CD: Have nanosats with unfolding structures been tested in space before?
FM: No. Unfolding a thin-membrane telescope has never been done in space. The closest we have so far is the unfolding of the solar sail spacecraft, like what the Japanese have done. This is one of the key parts of the technology, to find a reliable way of deploying these apertures.
CD: So what kind of research is going on right now to support this?
FM: A group at JPL is working on this. You see the video where they start from a 14cm telescope and deploy to 1.2m using a complex geometrical algorithm. This has been developed for solar panels, and now the idea is to use this for telescopes.
CD: What are some of the ideas of what you’d like to see with these origami nanosats?
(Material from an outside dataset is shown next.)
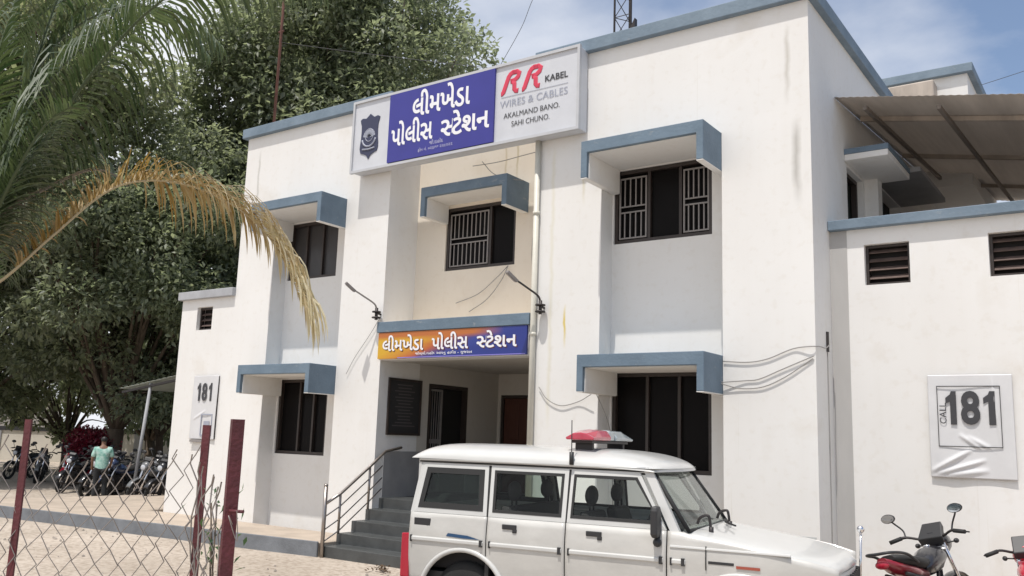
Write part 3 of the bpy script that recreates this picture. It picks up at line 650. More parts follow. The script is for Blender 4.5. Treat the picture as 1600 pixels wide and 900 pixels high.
for dx, dy, m_, yy in ((.016, -.014, ink_o, -.0875), (0, 0, M['ink_white'], -.090)):
    Bb(put_text(gujarati(['લીમખેડા'], .02), -6.10+dx, -5.18+dx, 3.515+dy, 3.79+dy, yy, m_, bn))
    Bb(put_text(gujarati(['પોલીસ'], .02), -5.00+dx, -4.24+dx, 3.515+dy, 3.80+dy, yy, m_, bn))
    Bb(put_text(gujarati(['~સ', 'ટેશન'], .02), -4.07+dx, -3.29+dx, 3.515+dy, 3.79+dy, yy, m_, bn))
Bb(put_text(gujarati(['જીલ્લો.દાહોદ', ' ', 'આપનુ', ' ', 'હાદીક', ' ', '-', ' ', 'ગુજરાત'], .012), -5.35, -4.15, 3.425, 3.492, -.090, M['ink_white'], bn))
mb = MB(); mb.box(-5.75, -3.13, -.088, -.086, 3.394, 3.408); Bb(mb.build('stripe', mat('violet_stripe', (.25, .22, .62), .4), bn))

def poster(name, label, x0, x1, z0, z1, y, parts):
    p = empty(name, ((x0+x1)/2, y, z0), 0, label, 'poster', 'helpline posters on the front wall')
    inv = Matrix.Translation((-(x0+x1)/2, -y, -z0))
    def D(u, v):      # creases across the lower part of the vinyl
        d = .006*math.sin(7*u+3*v)
        for (cu, cv, ang, ln, wd, h) in parts['creases']:
            a = math.cos(ang)*(u-cu)+math.sin(ang)*(v-cv); t = -math.sin(ang)*(u-cu)+math.cos(ang)*(v-cv)
            if 0 < a < ln: d += h*math.exp(-(t/wd)**2)*math.sin(math.pi*a/ln)**.6
        return y-.035-d
    nu, nv = 70, 90
    mb = MB(); mb.grid([[(x0+(x1-x0)*j/nu, D(j/nu, i/nv), z0+(z1-z0)*i/nv) for j in range(nu+1)] for i in range(nv+1)])
    o = mb.build('sheet', M['vinyl'], p, solid=.003); o.matrix_parent_inverse = inv
    mb = MB(); ring(mb, x0+.01, x1-.01, z0+.01, z1-.01, .03, y-.03, y-.002); mb.build('backing_frame', M['frame'], p).matrix_parent_inverse = inv
    return p, inv, D
yw = dW
p, inv, D = poster('helpline_poster', 'large creased white 181 helpline poster on the right wing wall above the motorcycles', 2.365, 3.285, 1.83, 3.06, yw,
    dict(creases=[(.0, .05, .42, .55, .022, .030), (.08, .03, .25, .6, .02, .028), (.2, .02, .12, .5, .025, .022), (.35, .42, -.5, .3, .02, .02), (.45, .40, -.4, .3, .02, .018), (.76, .98, -1.45, .7, .012, .012)]))
yt = yw-.052
mb = MB()
for a, b, c, d in ((2.465, 3.155, 2.915, 2.925), (2.465, 3.155, 2.195, 2.205), (2.465, 2.473, 2.2, 2.92), (3.147, 3.155, 2.2, 2.92)): mb.box(a, b, yt, yt+.006, c, d)
mb.build('border', M['ink_dark'], p).matrix_parent_inverse = inv
put_one(2.545, 2.70, 2.46, 2.86, yt, M['ink_dark'], p).matrix_parent_inverse = inv
put_text(text_mesh('8', .03), 2.725, 2.935, 2.46, 2.865, yt, M['ink_dark'], p, 'number').matrix_parent_inverse = inv
put_one(2.955, 3.12, 2.46, 2.86, yt, M['ink_dark'], p).matrix_parent_inverse = inv
put_text(text_mesh('CALL', .004), 2.49, 2.565, 2.47, 2.72, yt, M['ink_dark'], p, 'lettering', rot90=True).matrix_parent_inverse = inv
p, inv, D = poster('helpline_poster', 'narrow white 181 helpline poster on the left wing behind the fence posts', -11.36, -10.57, 1.90, 3.17, 0, dict(creases=[(.1, .3, .3, .5, .02, .012)]))
yt = -.05
for a, b, s_ in ((-11.22, -11.10, '1'), (-11.06, -10.89, '8'), (-10.85, -10.72, '1')): (put_one(a, b, 2.66, 3.02, yt, M['ink_dark'], p) if s_ == '1' else put_text(text_mesh(s_, .03), a, b, 2.66, 3.02, yt, M['ink_dark'], p, 'number')).matrix_parent_inverse = inv
mb = MB(); ring(mb, -11.02, -10.66, 1.97, 2.40, .022, yt, yt+.008); mb.build('border', M['ink_grey'], p).matrix_parent_inverse = inv
mb = MB(); mb.box(-10.92, -10.74, yt+.002, yt+.008, 2.06, 2.26); mb.build('photo', M['ink_grey'], p).matrix_parent_inverse = inv
mb = MB(); mb.box(-11.30, -10.9, -.07, -.002, 1.84, 1.89); tag(mb.build('wall_bracket', M['alu'], bevel=.004), 'small grey metal bracket under the narrow helpline poster', 'bracket')

# notice board on the porch side wall
nbd = empty('notice_board', (xE+.02, .65, 2.11), 0, 'black notice board on the inner side wall of the porch', 'notice board')
inv = Matrix.Translation((-xE-.02, -.65, -2.11))
mb = MB(); wall_grid(mb, .23, 1.10, 2.11, 3.10, xE+.002, .035, [(.27, 1.06, 2.15, 3.06)], 'x'); mb.build('frame', M['frame'], nbd).matrix_parent_inverse = inv
mb = MB(); mb.box(xE+.004, xE+.018, .268, 1.062, 2.148, 3.062); mb.build('board', M['plastic'], nbd).matrix_parent_inverse = inv
mb = MB()
for i in range(14):
    z = 2.98-i*.055; l = random.uniform(.3, .65)
    mb.box(xE+.018, xE+.0195, .66-l/2, .66+l/2, z, z+.018)
mb.build('lettering', mat('chalk_grey', (.10, .09, .09), .7), nbd).matrix_parent_inverse = inv

# lamps on bent arms
def wall_lamp(x, z, label):
    t = empty('wall_lamp', (x, -.02, z), 0, label, 'lamp', 'bent arm lamps beside the porch beam')
    mb = MB(); mb.tube([(0, .02, .02), (0, -.10, .03)], .018, 8)
    for dz in (-.05, .05): mb.lathe([(.0, dz-.012), (.075, dz-.012), (.08, dz), (.075, dz+.012), (0, dz+.012)], (0, -.09, 0))
    mb.tube([(0, -.09, -.09), (0, -.09, .12)], .028, 8); mb.build('bracket', M['iron'], t)
    mb = MB(); mb.tube(bezier([(0, -.09, .10), (-.02, -.14, .19), (-.12, -.30, .30), (-.20, -.42, .38)], 6), .016, 8); mb.build('arm', M['alu'] if x < -5 else M['iron'], t)
    mb = MB(); mb.box(-.055, .055, -.16, .06, -.02, .025); mb.box(-.04, .04, -.14, .04, -.028, -.018); o = mb.build('lamp_head', M['alu'], t, bevel=.008)
    o.location = (-.235, -.47, .41); o.rotation_euler = (R(-38), R(10), R(-35)); return t
wall_lamp(-6.27, 4.16, 'grey lamp on a bent arm above the left end of the porch beam')
wall_lamp(-2.86, 4.08, 'dark lamp on a bent arm above the right end of the porch beam')

# loose cables on the facade
def cable(pts, label, r=.007, m='cable_grey'):
    mb = MB(); mb.tube(bezier(pts, 10), r, 5); tag(mb.build('cable', M[m]), label, 'cable', 'loose cables on the front wall')
cable([(.01, -.02, 3.22), (.35, -.02, 3.20), (.62, -.02, 3.24), (.95, -.02, 3.36), (1.235, -.02, 3.38), (1.255, .3, 3.39), (1.25, .5, 3.45)], 'topmost thin cable sagging across the right pier')
cable([(-.005, -.05, 2.94), (.3, -.02, 2.96), (.5, -.02, 2.98), (.8, -.02, 3.10), (1.2, -.02, 3.26)], 'middle thin cable curving across the right pier')
cable([(-.005, -.05, 2.92), (.25, -.02, 2.86), (.55, -.02, 2.88), (.85, -.02, 3.01), (1.19, -.02, 3.23)], 'lowest thin cable curving across the right pier')
cable([(-2.9, -.03, 2.9), (-2.75, -.03, 2.72), (-2.5, -.03, 2.62), (-2.2, -.03, 2.68), (-1.95, -.1, 2.78)], 'thin cable looping from the rain pipe to the lower right window hood')
cable([(-1.80, -.2, 2.77), (-1.78, .1, 2.4), (-1.82, .3, 2.0), (-1.8, .32, 1.2)], 'thin cable hanging below the left cheek of the lower right hood')
cable([(-4.1, .74, 5.0), (-4.3, .70, 4.8), (-4.7, .72, 4.55), (-5.2, .74, 4.42)], 'thin cable trailing down left from the barred middle window')
cable([(-4.1, .74, 5.0), (-4.2, .70, 4.75), (-4.5, .72, 4.45), (-4.9, .74, 4.25)], 'second thin cable trailing below the barred middle window')
cable([(-3.6, .76, 5.85), (-3.62, .74, 5.2), (-3.58, .74, 4.6), (-3.6, .74, 4.05)], 'thin vertical cable right of the barred middle window')
cable([(-6.27, -.03, 4.10), (-6.5, -.03, 3.8), (-6.8, -.03, 3.45), (-7.0, -.03, 3.15)], 'thin cable slanting down the left pier from the lamp', .005)
cable([(-4.6, .3, 6.7), (-4.0, .2, 6.65), (-3.4, .0, 6.6), (-3.05, -.1, 6.58)], 'thin cable from below the sign to the rain pipe')
cable([(-4.4, .3, 6.75), (-4.15, .3, 6.5), (-3.8, .3, 6.36), (-3.6, .4, 6.33)], 'thin cable drooping behind the sign onto the middle hood')
# ================================================================ PATROL CAR (local: +x forward, y<0 the side facing the camera)
car = empty('patrol_car', (.367, -3.03, G), R(9.745), 'white police patrol jeep with a red and clear light bar parked before the porch', 'car')
def hw(z): return float(np.interp(z, [.35, .55, .75, .93, 1.0, 1.165, 1.2, 1.66, 1.72], [.80, .835, .855, .865, .862, .845, .842, .73, .715]))
ZB = 1.165; XW = (-1.55, 1.13); RA = .47; ZW = .36
def zlow(x):
    z = .48
    for w in XW:
        d = abs(x-w)
        if d < RA: z = max(z, ZW+math.sqrt(RA*RA-d*d))
    return z
def taper(x): return 1.0 if x < 1.2 else 1-.10*((x-1.2)/.8)**2      # nose narrows a little
def ztop(x): return ZB if x < .62 else float(np.interp(x, [.62, .75, 1.2, 1.7, 1.95], [ZB, 1.135, 1.075, 1.0, .94]))
def side(x0, x1, name, s, parent=car, m='paint_dirty'):
    nx = max(6, int((x1-x0)/.035)); nz = 10; rows = []
    for i in range(nz+1):
        row = []
        for j in range(nx+1):
            x = x0+(x1-x0)*j/nx; a, b = zlow(x), ztop(x); z = a+(b-a)*i/nz; row.append((x, s*(hw(z)*taper(x)+.004), z))
        rows.append(row)
    mb = MB(); mb.grid(rows); return mb.build(name, M[m], parent, solid=.012)
mb = MB()          # inner body tub, dark in the seams, and floor
mb.box(-2.13, 1.85, -.78, .78, .42, .60); mb.box(.62, 1.80, -.66, .66, .60, .90)
mb.box(-2.13, -2.05, -.80, .80, .6, 1.15); mb.box(.56, .64, -.79, .79, .6, 1.12)
for s in (-1, 1):
    mb.box(-1.32, -1.28, min(s*.80, s*.835), max(s*.80, s*.835), .5, 1.15); mb.box(-.50, -.46, min(s*.80, s*.845), max(s*.80, s*.845), .5, 1.15); mb.box(.47, .51, min(s*.80, s*.845), max(s*.80, s*.845), .5, 1.15)
mb.build('chassis', M['plastic'], car)
g = .006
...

FM: The obvious application for me is to search for comets and asteroids, to have a network of those around the Earth and be observing the sky almost continuously. We could also search for Earth-sized exoplanets around M-type stars. This is a key niche project for these type of nanosat telescopes. There are various applications in astrophysics, like a partial replacement for the Hubble Space Telescope. When the HST can no longer be used, we have to find a replacement in the UV, for example, and this instrument could potentially be a replacement for that.
CD: How would that compare? HST uses a 2-meter mirror cost over $6 billion dollars.
FM: We wouldn’t do a full replacement of HST. This wouldn’t be a large telescope with many different instruments. This would be one telescope with a simple spectrograph or a simple imager in the UV. Then copy this. Do like 10 of them and launch them into space and combine their observations to get a sensitivity in photometry equivalent to the HST for instance.
CD: So you’re talking around $100 million for 10 of these to recover a part of that capability?
FM: Yes.
CD: Do you see this as the future of space-based astronomy?
FM: I would like the future to be like this. One of the reasons is because we’re short on money, but also because it’s a good way to think outside-the-box. If you look in the past, we’ve always used the same model for instruments in space: we want to build them bigger, more sensitive, with more cameras on them, and so on. This would be a different way of thinking about space exploration and making it available to a larger community of universities and other industry partners.
CD: How far away are we from having the first deployable nanosat telescope?
FM: [laughs] That depends on funding. If we had the funding now, I think we could launch the first deployable telescope in five years.